The math is uncomfortable. If your pipeline takes forty-five minutes and your agents are proposing changes every twenty, you are pipelining work into a system that can't keep up. The agents idle. The feedback loops lengthen. The value that made agentic development attractive — tight iteration cycles — gets eaten by CI queue depth.

CI as the last gate

There's a reason teams lean harder on CI as they adopt AI tooling. When code is produced faster than any human can read every line, tests become the primary mechanism for knowing whether a change is correct. Not just integration tests, but the whole suite: unit tests, linting, type checking, security scans, end-to-end flows. The instinct to trust CI more is exactly right.

This puts CI in a position it was never designed to hold. CI was built assuming that the humans were the check and the pipeline was the backstop. Now CI is increasingly the check, and there is no backstop behind it. Flaky tests that were a minor annoyance before are now actively dangerous — not because they let bad code through, but because they inject noise into the signal that agents and developers depend on to know whether something worked. A test that fails one in ten runs means that one in ten agent iterations produces ambiguous results. At scale, that's a lot of wasted cycles and a lot of second-guessing.

Slow pipelines are worse. A forty-five-minute feedback loop doesn't just slow humans down — it breaks the planning horizon for an agent entirely. Agents work best when they can observe the result of a change and decide what to do next. A pipeline that takes as long as a meeting is a pipeline that turns agentic development into a batch job.

The visibility gap

Here's what makes this hard: most teams can't tell you why their CI is slow.

They know the number — forty-five minutes, thirty, twenty-two. They may have a rough sense that "the test suite is slow" or "something in the build step takes a while." But they don't have what they'd expect from any other part of their infrastructure: a trace, a timeline, a view of what was actually running on the machine and when.

This mattered less when CI was a backstop. If the pipeline took forty-five minutes, that was frustrating but bounded. You could tolerate a certain amount of mystery because the thing mostly worked and humans weren't waiting on it continuously.

Now it's the critical path. If CI is the primary quality gate for agentic development, then CI is production — and you should treat it like production. You should know which jobs are slow and why. You should know when something regressed. You should know whether your test suite is getting slower week over week before it becomes a crisis.

You should know, specifically, which job is the bottleneck.

What this looks like in practice

Teams that are shipping well with agentic workflows tend to have a few things in common.

They've trimmed flaky tests ruthlessly. Not because they have lower standards — because they understand that flakiness is a multiplier on iteration cost. A 5% flake rate at high throughput is a sustained tax on every agent loop.

They've parallelized and partitioned their test suites.

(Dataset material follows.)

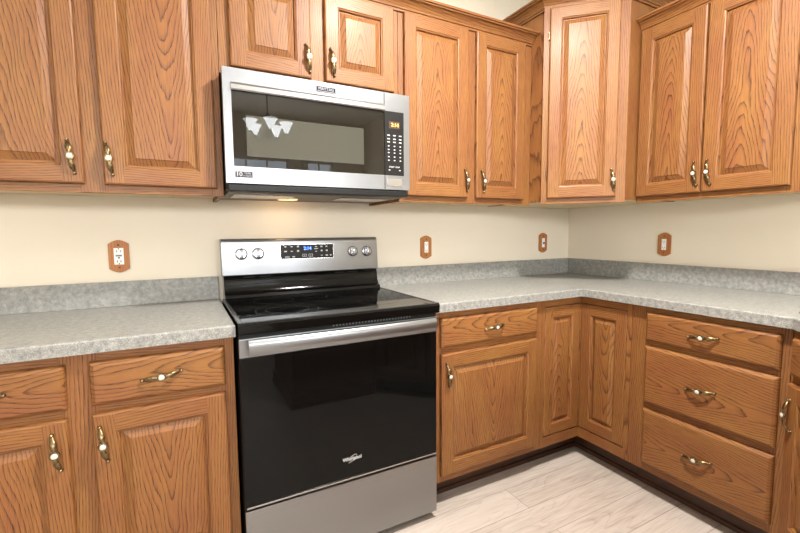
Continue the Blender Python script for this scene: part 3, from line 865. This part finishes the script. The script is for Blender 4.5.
# projecting grip lip along the top of the glass
bm = bmesh.new()
prism(bm, [(-.434, gz1 - .002), (-.446, gz1 - .003), (-.450, gz1 + .001), (-.449, gz1 + .016), (-.442, gz1 + .0245), (-.434, gz1 + .0245)], gx0 - .001, gx1 - .0015, 0, 'X')
mesh_obj('grip_lip', bm, plain('bright_steel', (.50, .51, .53), .22, 1, noise=.02), mdo)
bm = bmesh.new(); box(bm, gx0, gx1 - .0015, -.4375, -.41, gz0, gz1, 0)
gl = mesh_obj('door_glass', bm, MGLASS, mdo)
bm = bmesh.new(); box(bm, -2.206 - (MX0 + MX1) / 2, -1.745 - (MX0 + MX1) / 2, -.4379, -.4374, mz(1.491), mz(1.637)); mesh_obj('window_screen', bm, SCREEN, mdo)
# control side
bm = bmesh.new()
px = -1.557 - (MX0 + MX1) / 2
box(bm, gx1 + .0015, px, -.438, -.403, gz1 + .0, ft, 0); box(bm, gx1 + .0015, px, -.438, -.403, fb_, gz0, 0); box(bm, px, M2, -.438, -.403, fb_, ft, 0)
cs = mesh_obj('control_surround', bm, STEEL, mw)
bm = bmesh.new(); box(bm, gx1 + .0015, px, -.4375, -.41, gz0, gz1, 0)
cpn = mesh_obj('control_panel', bm, PANELB, mw)
ccx = (gx1 + px) / 2
bm = bmesh.new(); box(bm, ccx - .024, ccx + .026, -.4382, -.4374, mz(1.652), mz(1.680)); dsp = mesh_obj('display', bm, plain('amber_window', (.07, .045, .03), .3, noise=.1), mw)
text('clock_digits', '2:14', .021, AMBERLED, dsp, (ccx + .004, -.4386, mz(1.666)), bold=.0004)
for r_ in range(8):
    for c_ in range(3):
        z = 1.622 - r_ * .0150; x = ccx - .027 + c_ * .028
        if r_ in (2, 5): z += .002
        bm = bmesh.new(); box(bm, x - (.006 if r_ < 3 else .0035), x + (.006 if r_ < 3 else .0035), -.4381, -.4374, mz(z) - .0022, mz(z) + .0022); mesh_obj('key', bm, PRINT, cpn)
for x in (-.024, .026):
    bm = bmesh.new(); box(bm, ccx + x - .004, ccx + x + .004, -.4381, -.4374, mz(1.474), mz(1.478)); mesh_obj('key', bm, PRINT, cpn)
text('key_lettering', 'START  STOP', .0085, PRINT, cpn, (ccx, -.4382, mz(1.489)), bold=.0002)
bm = bmesh.new()
bx0, bx1, bz0, bz1 = -1.638 - (MX0 + MX1) / 2, -1.566 - (MX0 + MX1) / 2, mz(1.407), mz(1.440)
prism(bm, [(bx0, bz0), (bx1, bz0), (bx1, bz1), (bx0, bz1)], -.4405, -.437, 0, 'Y', .001)
mesh_obj('door_button', bm, SATIN, cs)
# badges
bm = bmesh.new(); box(bm, -.0390, .0390, -.4395, -.4375, -.0105, .0105, 0, .0005)
bd = mesh_obj('badge', bm, plain('navy_badge', (.008, .010, .022), .8, noise=.05), mw, (-1.9025 - (MX0 + MX1) / 2, 0, mz(1.7690)))
text('badge_lettering', 'MAYTAG', .0155, BPRINT, bd, (0, -.4398, .0015))
bm = bmesh.new(); box(bm, -.036, .036, -.4398, -.4393, -.0085, -.0070); mesh_obj('badge_line', bm, BPRINT, bd)
bm = bmesh.new(); box(bm, -.0300, .0300, -.4392, -.4375, -.0105, .0105, 0, .0005)
bd = mesh_obj('badge', bm, BADGE, mw, (-2.2200 - (MX0 + MX1) / 2, 0, mz(1.424)))
text('badge_lettering', '10', .0225, BPRINT, bd, (-.0165, -.4396, 0), bold=.0003)
text('badge_lettering', 'YEAR', .0095, BPRINT, bd, (.012, -.4396, .0042))
text('badge_lettering', 'WARRANTY', .0055, BPRINT, bd, (.012, -.4396, -.0050))
# underside: filters, lamp lens
bm = bmesh.new(); box(bm, -M2 + .01, M2 - .01, -.40, -.01, mz(1.362), mz(1.3725), 0)
under = mesh_obj('bottom_plate', bm, plain('grey_bottom_plate', (.16, .14, .11), .5, .3, noise=.1), mw)
for x in (-.22, .22):
    bm = bmesh.new(); box(bm, x - .12, x + .12, -.33, -.18, mz(1.358), mz(1.3622), 0, .001)
    mesh_obj('grease_filter', bm, SATIN, under)
bm = bmesh.new(); box(bm, -.135, -.055, -.175, -.135, mz(1.356), mz(1.3622), 0, .002)
mesh_obj('lamp_lens', bm, plain('warm_lens', (.8, .7, .5), .4, emit=(1.0, .62, .3), es=1.2), under)

# ------------------------------------------------------------------ outlets and switches with oak cover plates
def arch_plate(w, hs, hp):
    pts = [(-w, -hs), ]
    for k in range(9):
        u = -1 + 2 * k / 8
        pts.append((u * w * .96, -hs - (hp - hs) * (1 - abs(u) ** 1.7)))
    pts.append((w, -hs)); pts.append((w, hs))
    for k in range(9):
        u = 1 - 2 * k / 8
        pts.append((u * w * .96, hs + (hp - hs) * (1 - abs(u) ** 1.7)))
    pts.append((-w, hs))
    return pts
def plate(name, label, cat, loc, rz, kind, group=None):
    t = thing(name, label, cat, loc, rz, group)
    bm = bmesh.new()
    prism(bm, arch_plate(.036, .052, .067), -.009, -.0005, 0, 'Y', .0022)
    mesh_obj('cover_plate', bm, [OC], t)
    if kind == 'gfci':
        bm = bmesh.new(); box(bm, -.0170, .0170, -.0115, -.001, -.034, .034, 0, .001)
        dv = mesh_obj('receptacle', bm, SWITCHW, t)
        for s_ in (-1, 1):
            bm = bmesh.new()
            for x in (-.0062, .0062): box(bm, x - .0014, x + .0014, -.0119, -.0112, s_ * .021 - .0042, s_ * .021 + .0042)
            box(bm, -.002, .002, -.0119, -.0112, s_ * .0305 - .0022, s_ * .0305 + .0022); mesh_obj('socket', bm, [DARKHOLE], dv)
        bm = bmesh.new()
        box(bm, -.011, .011, -.0127, -.0112, -.0005, .0062, 1, .0005); box(bm, -.0035, .0035, -.0127, -.0112, -.0088, -.0030, 0, .0004)
        mesh_obj('test_buttons', bm, [DARKHOLE, plain('grey_button', (.16, .17, .17), .4, noise=.05)], dv)
    else:
        bm = bmesh.new(); box(bm, -.0125, .0125, -.0112, -.001, -.031, .031, 0, .001)
        dv = mesh_obj('receptacle', bm, SWITCHW, t)
        if kind == 'duplex':
            for s_ in (-1, 1):
                bm = bmesh.new()
                for x in (-.005, .005): box(bm, x - .001, x + .001, -.0116, -.011, s_ * .018 - .0035, s_ * .018 + .0035)
                box(bm, -.0018, .0018, -.0116, -.011, s_ * .018 - .0095, s_ * .018 - .0060); mesh_obj('socket', bm, [DARKHOLE], dv)
        else:
            bm = bmesh.new(); box(bm, -.0042, .0042, -.0175, -.011, -.0085, .0045, 0, .001); mesh_obj('toggle', bm, [DARKHOLE], dv)
    for s_ in (-1, 1):
        bm = bmesh.new(); lathe(bm, [(.0034, 0), (.0034, .0012), (.0, .0018)], 12, 0, Matrix.Rotation(PI / 2, 4, 'X'))
        mesh_obj('screw', bm, IRON, t, (0, -.009, s_ * .0465))
    return t
plate('wall_outlet', 'oak-framed outlet with centre buttons on the wall left of the stove', 'outlet', (-2.6635, 0, 1.120), 0, 'gfci')
plate('wall_outlet', 'oak-framed duplex outlet just right of the stove control panel', 'outlet', (-1.1825, 0, 1.121), 0, 'duplex')
plate('light_switch', 'small oak-framed light switch on the stove wall nearest the corner', 'light switch', (-0.2535, 0, 1.128), 0, 'toggle')
plate('wall_outlet', 'oak-framed duplex outlet on the right-hand wall', 'outlet', (0, -0.6690, 1.126), RZ, 'duplex')

# ------------------------------------------------------------------ lamps of the room: added ceiling light, mirrored chandelier
cl = thing('added_ceiling_light', 'small round ceiling light, added out of view above the kitchen floor', 'ceiling light', (KL[0], KL[1], CEIL))
bm = bmesh.new(); lathe(bm, [(0, -.001), (.19, -.001), (.19, -.03), (.175, -.035), (.175, -.012), (0, -.012)], 32); mesh_obj('canopy', bm, SATIN, cl, smooth=40)
bm = bmesh.new(); lathe(bm, [(.172, -.014), (.172, -.05), (.165, -.055), (.165, -.014)], 32); mesh_obj('diffuser', bm, LAMP, cl, smooth=40)

ch = thing('chandelier', 'chandelier with white bell shades, mirrored in the microwave door', 'chandelier', (-1.56, -3.45, 0))
bm = bmesh.new()
tube(bm, [(0, 0, CEIL - .001), (0, 0, 2.30)], .006, 10); lathe(bm, [(0, CEIL - .03), (.055, CEIL - .03), (.06, CEIL - .001), (0, CEIL - .001)], 20)
lathe(bm, [(0, 2.19), (.012, 2.20), (.03, 2.23), (.02, 2.28), (.012, 2.34), (.035, 2.40), (.035, 2.43), (.01, 2.47), (0, 2.47)], 16)
mesh_obj('stem', bm, IRON, ch, smooth=50)
for i in range(5):
    a = 2 * PI * i / 5 + .35
    ca, sa = math.cos(a), math.sin(a)
    bm = bmesh.new()
    tube(bm, [((.02 + .17 * q) * ca, (.02 + .17 * q) * sa, 2.30 - .10 * math.sin(q * PI) - .03 * q) for q in [k / 12 for k in range(13)]], .006, 8)
    mesh_obj('arm', bm, IRON, ch, smooth=50)
    bm = bmesh.new()
    M = Matrix.Translation((.19 * ca, .19 * sa, 2.265))
    lathe(bm, [(.018, 0), (.028, .02), (.040, .05), (.055, .085), (.072, .105), (.070, .106), (.052, .087), (.037, .052), (.025, .022), (.016, .002)], 20, 0, M)
    mesh_obj('shade', bm, SHADE, ch, smooth=50)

A suite that runs in eight minutes per shard beats a suite that runs in forty minutes sequentially, even if the latter has higher machine utilization. Latency matters more than throughput when the feedback loop is the bottleneck.

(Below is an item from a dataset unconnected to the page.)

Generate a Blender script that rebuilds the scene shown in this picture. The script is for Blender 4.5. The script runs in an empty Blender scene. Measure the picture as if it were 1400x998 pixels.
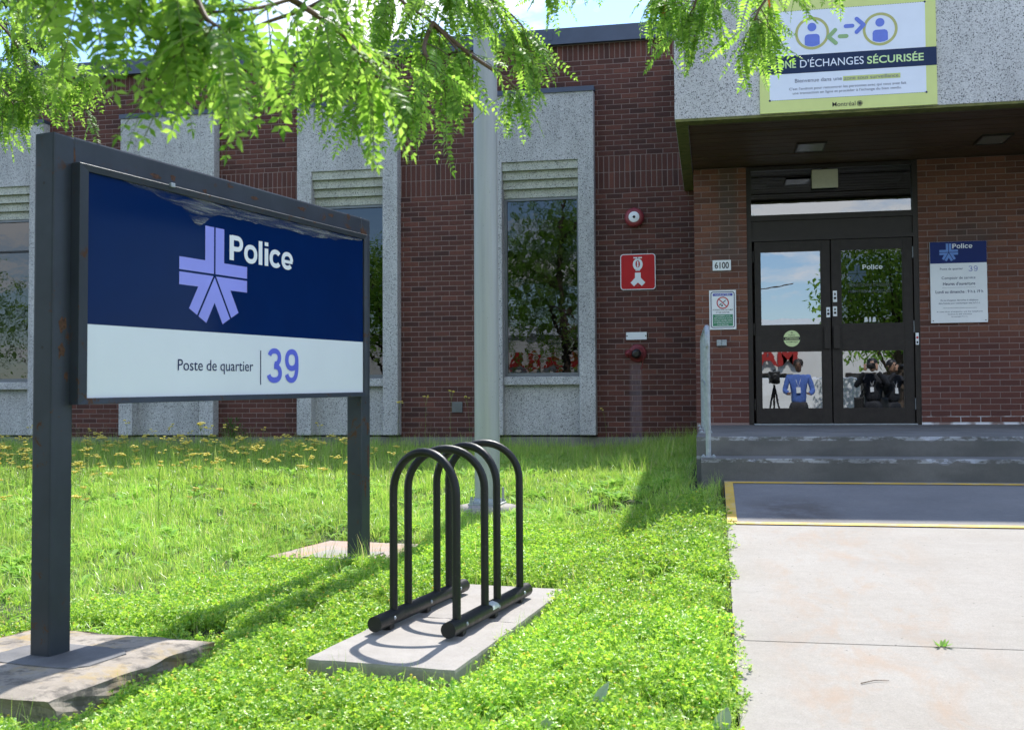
import bpy, bmesh, math, random
import numpy as np
from mathutils import Vector, Matrix, Euler, noise as mnoise
from math import sin, cos, pi, radians, atan, tan

S = bpy.context.scene
COL = S.collection
R = random.Random(39)

# ------------------------------------------------------------------ camera
cam = bpy.data.cameras.new('camera'); camo = bpy.data.objects.new('camera', cam); COL.objects.link(camo)
S.camera = camo
cam.sensor_width = 36.0; cam.lens = 1450/1400*36.0; cam.clip_start = 0.05; cam.clip_end = 2000
_th, _pt, _rl = radians(10.7), atan(52/1450.), radians(.34)
Fv = Vector((-sin(_th)*cos(_pt), cos(_th)*cos(_pt), sin(_pt)))
R0 = Vector((cos(_th), sin(_th), 0)); U0 = R0.cross(Fv)
Rv = R0*cos(_rl)-U0*sin(_rl); Uv = U0*cos(_rl)+R0*sin(_rl)
camo.matrix_world = Matrix(((Rv.x, Uv.x, -Fv.x, 0), (Rv.y, Uv.y, -Fv.y, 0), (Rv.z, Uv.z, -Fv.z, 0), (0, 0, 0, 1)))
cam.dof.use_dof = True; cam.dof.focus_distance = 8.5; cam.dof.aperture_fstop = 7.1
CAM = Vector((0, 0, 0))

# ------------------------------------------------------------------ world, sun, exposure
SUN_EL, SUN_AZ = radians(55), radians(4.2)      # behind the building, a hair to the right
W = bpy.data.worlds.new('World'); S.world = W; W.use_nodes = True
nt = W.node_tree; nt.nodes.clear()
def N(nt, t, **k):
    n = nt.nodes.new(t)
    for a, b in k.items(): setattr(n, a, b)
    return n
def lk(nt, a, b): nt.links.new(a, b)
out = N(nt, 'ShaderNodeOutputWorld'); bg = N(nt, 'ShaderNodeBackground'); lk(nt, bg.outputs[0], out.inputs[0])
sky = N(nt, 'ShaderNodeTexSky', sky_type='NISHITA', sun_disc=False, sun_elevation=SUN_EL, sun_rotation=SUN_AZ, altitude=40, air_density=1.15, dust_density=.35, ozone_density=1.4)
tc = N(nt, 'ShaderNodeTexCoord'); sep = N(nt, 'ShaderNodeSeparateXYZ'); lk(nt, tc.outputs['Generated'], sep.inputs[0])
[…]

They monitor CI the way they monitor their API. They have dashboards. They know their P90 build time. They notice when something changes.

Most importantly: they've made CI fast enough that agents can actually close a feedback loop within a reasonable window. The exact number depends on context, but somewhere around ten minutes seems to be where "fast enough to iterate" and "slow enough to be nervous about" diverge. Above that, you're batching. Below it, you're flowing.

The harder question

None of this is a knock on AI tooling. The throughput gains are real and the teams using them well are genuinely moving faster. The issue is that CI hasn't kept up — not in speed, and not in observability.

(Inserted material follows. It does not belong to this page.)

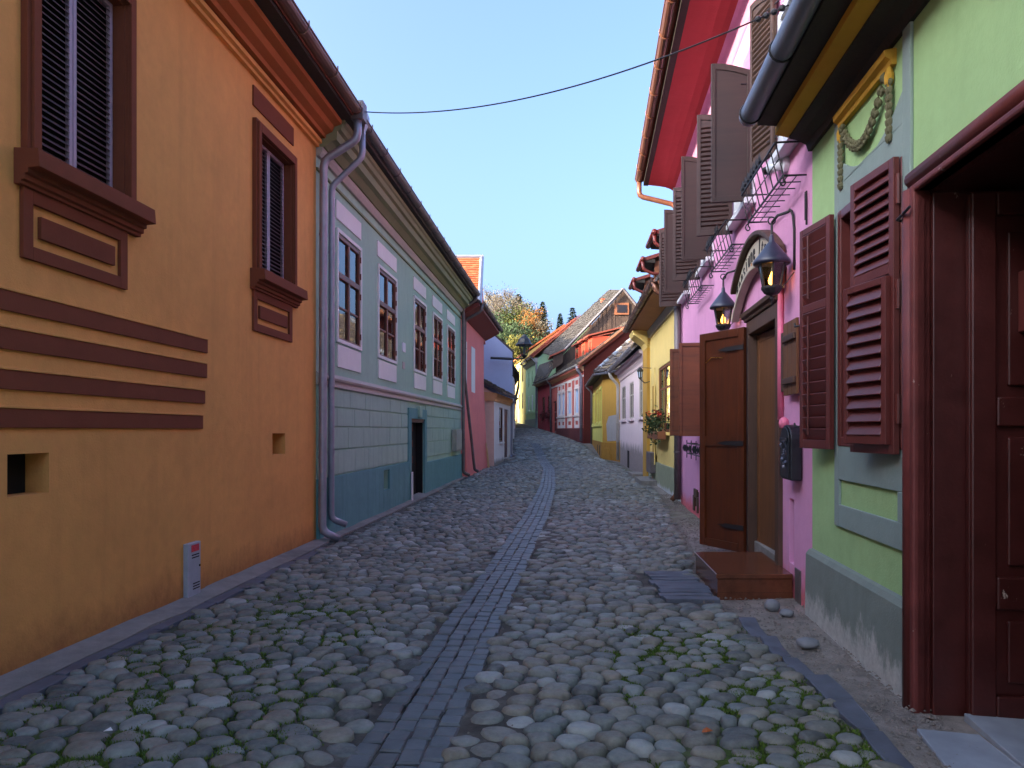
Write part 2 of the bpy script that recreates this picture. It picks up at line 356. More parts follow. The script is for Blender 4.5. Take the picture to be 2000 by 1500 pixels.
M['moss'] = paint('moss', lin(80, 104, 34), .95, .35, 30, .6)
M['earth'] = stucco('earth', lin(96, 92, 70), .3, .6)
M['hillgrass'] = stucco('hill_floor', lin(78, 88, 62), .3, .6)

# ------------------------------------------------------------------ the ground and the street
GP = [(-20, 0), (28, 0), (33, .05), (37, .2), (45, .72), (52, 1.1), (59, 1.42), (66, 1.8), (74, 2.2), (82, 2.45), (120, 3.4)]
LB = [(-6, -4.06), (30.4, -1.2), (31, -.8), (37, -.1), (50, .02), (58, .1), (76, -.4), (90, -3)]
RB = [(-6, 1.23), (15.5, 3.66), (17.9, 3.97), (23.7, 4.44), (33.5, 5.0), (36, 4.6), (45.3, 4.6), (59, 3.3), (66, 2.36), (74, 1.43), (82, .6), (90, -1.2)]
SP = [(-6, -1.4), (3.39, -.57), (6.22, -.3), (9, .0), (14, .5), (20.4, 1.02), (30, 1.55), (42, 1.5), (60, 1.1), (90, -1)]
def xl(y): return curve(LB, y)
def xr(y): return curve(RB, y)
def xs(y): return curve(SP, y)
def g(x, y):
    z = (curve(GP, y-1)+curve(GP, y)+curve(GP, y+1))/3
    z -= .035*math.exp(-((x-xs(y))/.45)**2)
    z += .02*mnoise.noise((x*.7, y*.7, 3)) if -2 < y < 40 else 0
    return z
def shoulder(y): return curve([(-6, .5), (4, .52), (7, .85), (9, .7), (12, .55), (16, .35), (24, .25), (34, .15), (90, .1)], y)
def leftstrip(y): return curve([(-6, .42), (9, .38), (11, .3), (16, .32), (24, .2), (90, .1)], y)
def moss_at(x, y):
    a = max(0, 1-((x+1.9)/.95)**2)*max(0, 1-((y-4.6)/2.6)**2)
    b = max(0, 1-((x-1.25)/.62)**2)*max(0, 1-((y-4.0)/1.9)**2)
    c = max(0, 1-((x-4.1)/.7)**2)*max(0, 1-((y-31)/8)**2)*.8+max(0, 1-((x-3.2)/.8)**2)*max(0, 1-((y-14)/3)**2)*.5
    return min(1, 1.7*a+1.9*b+c)
def on_cob(x, y): return xl(y)+leftstrip(y) < x < xr(y)-shoulder(y)-.05
ys = [-6+.1*i for i in range(int((34+6)/.1)+1)]+[34+1*i for i in range(1, 57)]
NX = 60; V = []; Fc = []; MO = []; DU = []
for j, y in enumerate(ys):
    a, b = xl(y)-.5, xr(y)+.5
    for i in range(NX+1):
        x = lerp(a, b, i/NX); V.append((x, y, g(x, y)+.008*mnoise.noise((x*6, y*6, 0))+(.034*mnoise.noise((x*1.1, y*.8, 7))+.014*math.exp(-((abs(x-xs(y))-.42)/.2)**2)-.009*(1 if on_cob(x, y) else 0)))); MO.append(moss_at(x, y)); DU.append(max(0, min(1, (x-(xr(y)-shoulder(y)))/.12))*(.95 if y < 22 else .4)+.25*max(0, mnoise.noise((x*.8, y*.5, 2))))
for j in range(len(ys)-1):
    for i in range(NX): k = j*(NX+1)+i; Fc.append((k, k+1, k+NX+2, k+NX+1))
me = bpy.data.meshes.new('street'); me.from_pydata(V, [], Fc); me.materials.append(M['bedding'])
at = me.attributes.new('moss', 'FLOAT', 'POINT'); at.data.foreach_set('value', MO)
at = me.attributes.new('dust', 'FLOAT', 'POINT'); at.data.foreach_set('value', DU)
me.polygons.foreach_set('use_smooth', [True]*len(Fc))
street = bpy.data.objects.new('street', me); COL.objects.link(street); street['kind'] = 'structure'; WORLD['street'] = Vector((0, 0, 0))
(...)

The hard question is whether that gap is intentional. Most CI pipelines were built incrementally, adding jobs as new checks were needed, without much architecture for performance. Nobody sat down and designed a pipeline for high-throughput agentic development because that wasn't the use case when the pipeline was built. It's the use case now.

Redesigning a CI pipeline is uncomfortable work. It requires you to actually understand what's in it — which steps matter, which are vestigial, where the time is actually going. That understanding requires visibility that most teams don't have.

CI observability isn't a nice-to-have anymore. It's the prerequisite for answering the question that agentic development puts squarely in front of every engineering team: can your quality gates keep up with the rate you're trying to ship?

If you don't know where your pipeline is slow, you can't make it faster. And if you can't make it faster, you're leaving most of the value of agentic development on the table.